### Information provided
******
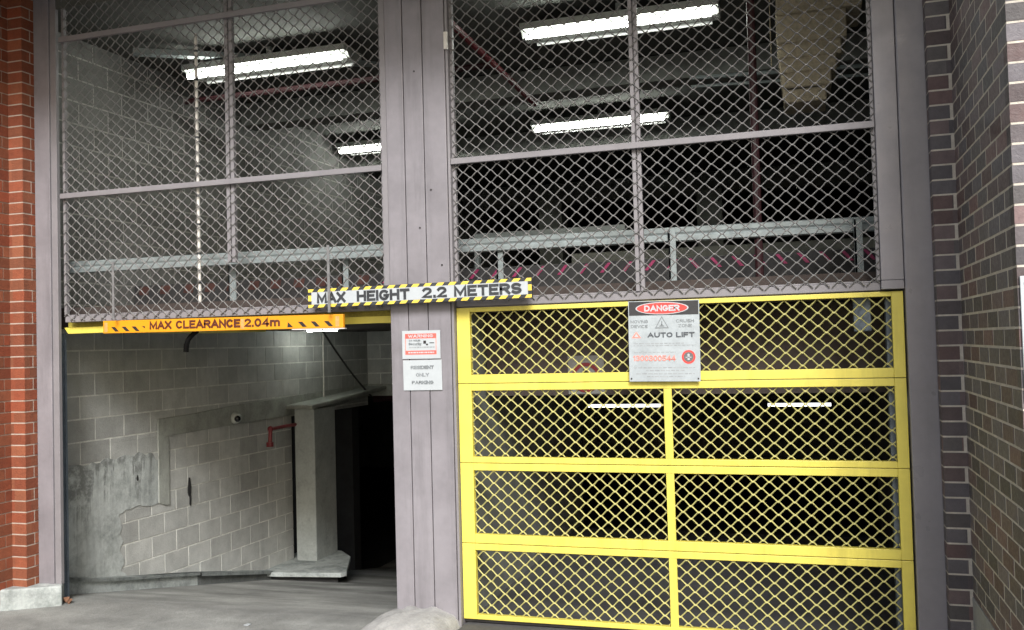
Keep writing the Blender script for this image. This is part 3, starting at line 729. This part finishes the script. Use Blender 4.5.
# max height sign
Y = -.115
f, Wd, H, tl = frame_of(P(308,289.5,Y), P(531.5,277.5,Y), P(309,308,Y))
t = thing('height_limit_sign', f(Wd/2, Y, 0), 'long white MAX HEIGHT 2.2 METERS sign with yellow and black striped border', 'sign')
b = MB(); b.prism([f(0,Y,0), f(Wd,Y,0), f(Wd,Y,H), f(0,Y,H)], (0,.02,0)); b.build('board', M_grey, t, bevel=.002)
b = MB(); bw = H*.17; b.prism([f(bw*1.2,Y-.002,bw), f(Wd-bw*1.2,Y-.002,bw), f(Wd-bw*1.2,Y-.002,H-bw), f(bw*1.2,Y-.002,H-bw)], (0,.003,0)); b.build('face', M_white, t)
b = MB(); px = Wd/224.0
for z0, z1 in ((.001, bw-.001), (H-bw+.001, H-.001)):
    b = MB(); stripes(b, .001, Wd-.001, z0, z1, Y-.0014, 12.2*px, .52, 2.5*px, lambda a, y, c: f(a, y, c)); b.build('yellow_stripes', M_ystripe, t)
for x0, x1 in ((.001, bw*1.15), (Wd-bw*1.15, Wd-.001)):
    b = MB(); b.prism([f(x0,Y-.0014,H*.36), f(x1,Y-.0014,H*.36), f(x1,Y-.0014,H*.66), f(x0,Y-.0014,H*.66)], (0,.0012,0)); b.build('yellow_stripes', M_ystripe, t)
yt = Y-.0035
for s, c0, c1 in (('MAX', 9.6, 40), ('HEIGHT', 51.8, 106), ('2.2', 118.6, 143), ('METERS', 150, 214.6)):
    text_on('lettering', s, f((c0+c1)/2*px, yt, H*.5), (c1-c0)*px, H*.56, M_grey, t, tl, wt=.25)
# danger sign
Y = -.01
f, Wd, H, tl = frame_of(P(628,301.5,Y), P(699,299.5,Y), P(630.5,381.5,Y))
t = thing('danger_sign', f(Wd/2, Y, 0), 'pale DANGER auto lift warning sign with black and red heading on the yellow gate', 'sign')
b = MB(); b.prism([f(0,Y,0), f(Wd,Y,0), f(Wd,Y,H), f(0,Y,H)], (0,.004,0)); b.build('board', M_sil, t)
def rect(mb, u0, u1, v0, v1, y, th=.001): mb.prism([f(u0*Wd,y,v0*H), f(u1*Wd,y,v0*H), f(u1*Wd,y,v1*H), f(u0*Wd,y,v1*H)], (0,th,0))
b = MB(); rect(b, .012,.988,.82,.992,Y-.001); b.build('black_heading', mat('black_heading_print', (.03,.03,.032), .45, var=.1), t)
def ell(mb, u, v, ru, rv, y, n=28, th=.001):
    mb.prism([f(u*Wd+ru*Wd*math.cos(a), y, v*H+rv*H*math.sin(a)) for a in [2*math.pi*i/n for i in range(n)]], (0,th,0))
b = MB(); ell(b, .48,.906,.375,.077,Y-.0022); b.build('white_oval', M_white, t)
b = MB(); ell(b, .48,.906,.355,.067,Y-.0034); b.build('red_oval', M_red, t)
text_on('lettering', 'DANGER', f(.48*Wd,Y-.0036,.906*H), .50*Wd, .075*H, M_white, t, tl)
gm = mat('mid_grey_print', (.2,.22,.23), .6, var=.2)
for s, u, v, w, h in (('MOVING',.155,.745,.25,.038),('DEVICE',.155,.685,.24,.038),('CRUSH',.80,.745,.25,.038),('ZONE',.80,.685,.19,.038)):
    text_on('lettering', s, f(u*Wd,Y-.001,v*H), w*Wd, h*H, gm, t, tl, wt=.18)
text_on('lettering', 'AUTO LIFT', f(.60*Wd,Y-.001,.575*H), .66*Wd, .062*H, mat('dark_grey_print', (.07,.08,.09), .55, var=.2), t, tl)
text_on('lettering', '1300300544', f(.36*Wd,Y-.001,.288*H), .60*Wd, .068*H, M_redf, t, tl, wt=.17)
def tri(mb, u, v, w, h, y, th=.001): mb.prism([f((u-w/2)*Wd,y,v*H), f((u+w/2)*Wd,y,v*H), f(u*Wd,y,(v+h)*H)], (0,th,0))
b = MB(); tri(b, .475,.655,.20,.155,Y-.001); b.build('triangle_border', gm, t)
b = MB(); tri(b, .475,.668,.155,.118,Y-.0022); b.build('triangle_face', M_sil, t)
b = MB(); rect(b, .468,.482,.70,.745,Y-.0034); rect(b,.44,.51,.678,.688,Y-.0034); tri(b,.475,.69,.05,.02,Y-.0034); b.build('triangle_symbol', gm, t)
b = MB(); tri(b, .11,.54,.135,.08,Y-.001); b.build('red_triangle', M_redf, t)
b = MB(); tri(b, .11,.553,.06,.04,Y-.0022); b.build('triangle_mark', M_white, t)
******
### Stated exercise
Omit the pictures, then quote the rest of the material above exactly.

### Exercise response
Keep writing the Blender script for this image. This is part 3, starting at line 729. This part finishes the script. Use Blender 4.5.
# max height sign
Y = -.115
f, Wd, H, tl = frame_of(P(308,289.5,Y), P(531.5,277.5,Y), P(309,308,Y))
t = thing('height_limit_sign', f(Wd/2, Y, 0), 'long white MAX HEIGHT 2.2 METERS sign with yellow and black striped border', 'sign')
b = MB(); b.prism([f(0,Y,0), f(Wd,Y,0), f(Wd,Y,H), f(0,Y,H)], (0,.02,0)); b.build('board', M_grey, t, bevel=.002)
b = MB(); bw = H*.17; b.prism([f(bw*1.2,Y-.002,bw), f(Wd-bw*1.2,Y-.002,bw), f(Wd-bw*1.2,Y-.002,H-bw), f(bw*1.2,Y-.002,H-bw)], (0,.003,0)); b.build('face', M_white, t)
b = MB(); px = Wd/224.0
for z0, z1 in ((.001, bw-.001), (H-bw+.001, H-.001)):
    b = MB(); stripes(b, .001, Wd-.001, z0, z1, Y-.0014, 12.2*px, .52, 2.5*px, lambda a, y, c: f(a, y, c)); b.build('yellow_stripes', M_ystripe, t)
for x0, x1 in ((.001, bw*1.15), (Wd-bw*1.15, Wd-.001)):
    b = MB(); b.prism([f(x0,Y-.0014,H*.36), f(x1,Y-.0014,H*.36), f(x1,Y-.0014,H*.66), f(x0,Y-.0014,H*.66)], (0,.0012,0)); b.build('yellow_stripes', M_ystripe, t)
yt = Y-.0035
for s, c0, c1 in (('MAX', 9.6, 40), ('HEIGHT', 51.8, 106), ('2.2', 118.6, 143), ('METERS', 150, 214.6)):
    text_on('lettering', s, f((c0+c1)/2*px, yt, H*.5), (c1-c0)*px, H*.56, M_grey, t, tl, wt=.25)
# danger sign
Y = -.01
f, Wd, H, tl = frame_of(P(628,301.5,Y), P(699,299.5,Y), P(630.5,381.5,Y))
t = thing('danger_sign', f(Wd/2, Y, 0), 'pale DANGER auto lift warning sign with black and red heading on the yellow gate', 'sign')
b = MB(); b.prism([f(0,Y,0), f(Wd,Y,0), f(Wd,Y,H), f(0,Y,H)], (0,.004,0)); b.build('board', M_sil, t)
def rect(mb, u0, u1, v0, v1, y, th=.001): mb.prism([f(u0*Wd,y,v0*H), f(u1*Wd,y,v0*H), f(u1*Wd,y,v1*H), f(u0*Wd,y,v1*H)], (0,th,0))
b = MB(); rect(b, .012,.988,.82,.992,Y-.001); b.build('black_heading', mat('black_heading_print', (.03,.03,.032), .45, var=.1), t)
def ell(mb, u, v, ru, rv, y, n=28, th=.001):
    mb.prism([f(u*Wd+ru*Wd*math.cos(a), y, v*H+rv*H*math.sin(a)) for a in [2*math.pi*i/n for i in range(n)]], (0,th,0))
b = MB(); ell(b, .48,.906,.375,.077,Y-.0022); b.build('white_oval', M_white, t)
b = MB(); ell(b, .48,.906,.355,.067,Y-.0034); b.build('red_oval', M_red, t)
text_on('lettering', 'DANGER', f(.48*Wd,Y-.0036,.906*H), .50*Wd, .075*H, M_white, t, tl)
gm = mat('mid_grey_print', (.2,.22,.23), .6, var=.2)
for s, u, v, w, h in (('MOVING',.155,.745,.25,.038),('DEVICE',.155,.685,.24,.038),('CRUSH',.80,.745,.25,.038),('ZONE',.80,.685,.19,.038)):
    text_on('lettering', s, f(u*Wd,Y-.001,v*H), w*Wd, h*H, gm, t, tl, wt=.18)
text_on('lettering', 'AUTO LIFT', f(.60*Wd,Y-.001,.575*H), .66*Wd, .062*H, mat('dark_grey_print', (.07,.08,.09), .55, var=.2), t, tl)
text_on('lettering', '1300300544', f(.36*Wd,Y-.001,.288*H), .60*Wd, .068*H, M_redf, t, tl, wt=.17)
def tri(mb, u, v, w, h, y, th=.001): mb.prism([f((u-w/2)*Wd,y,v*H), f((u+w/2)*Wd,y,v*H), f(u*Wd,y,(v+h)*H)], (0,th,0))
b = MB(); tri(b, .475,.655,.20,.155,Y-.001); b.build('triangle_border', gm, t)
b = MB(); tri(b, .475,.668,.155,.118,Y-.0022); b.build('triangle_face', M_sil, t)
b = MB(); rect(b, .468,.482,.70,.745,Y-.0034); rect(b,.44,.51,.678,.688,Y-.0034); tri(b,.475,.69,.05,.02,Y-.0034); b.build('triangle_symbol', gm, t)
b = MB(); tri(b, .11,.54,.135,.08,Y-.001); b.build('red_triangle', M_redf, t)
b = MB(); tri(b, .11,.553,.06,.04,Y-.0022); b.build('triangle_mark', M_white, t)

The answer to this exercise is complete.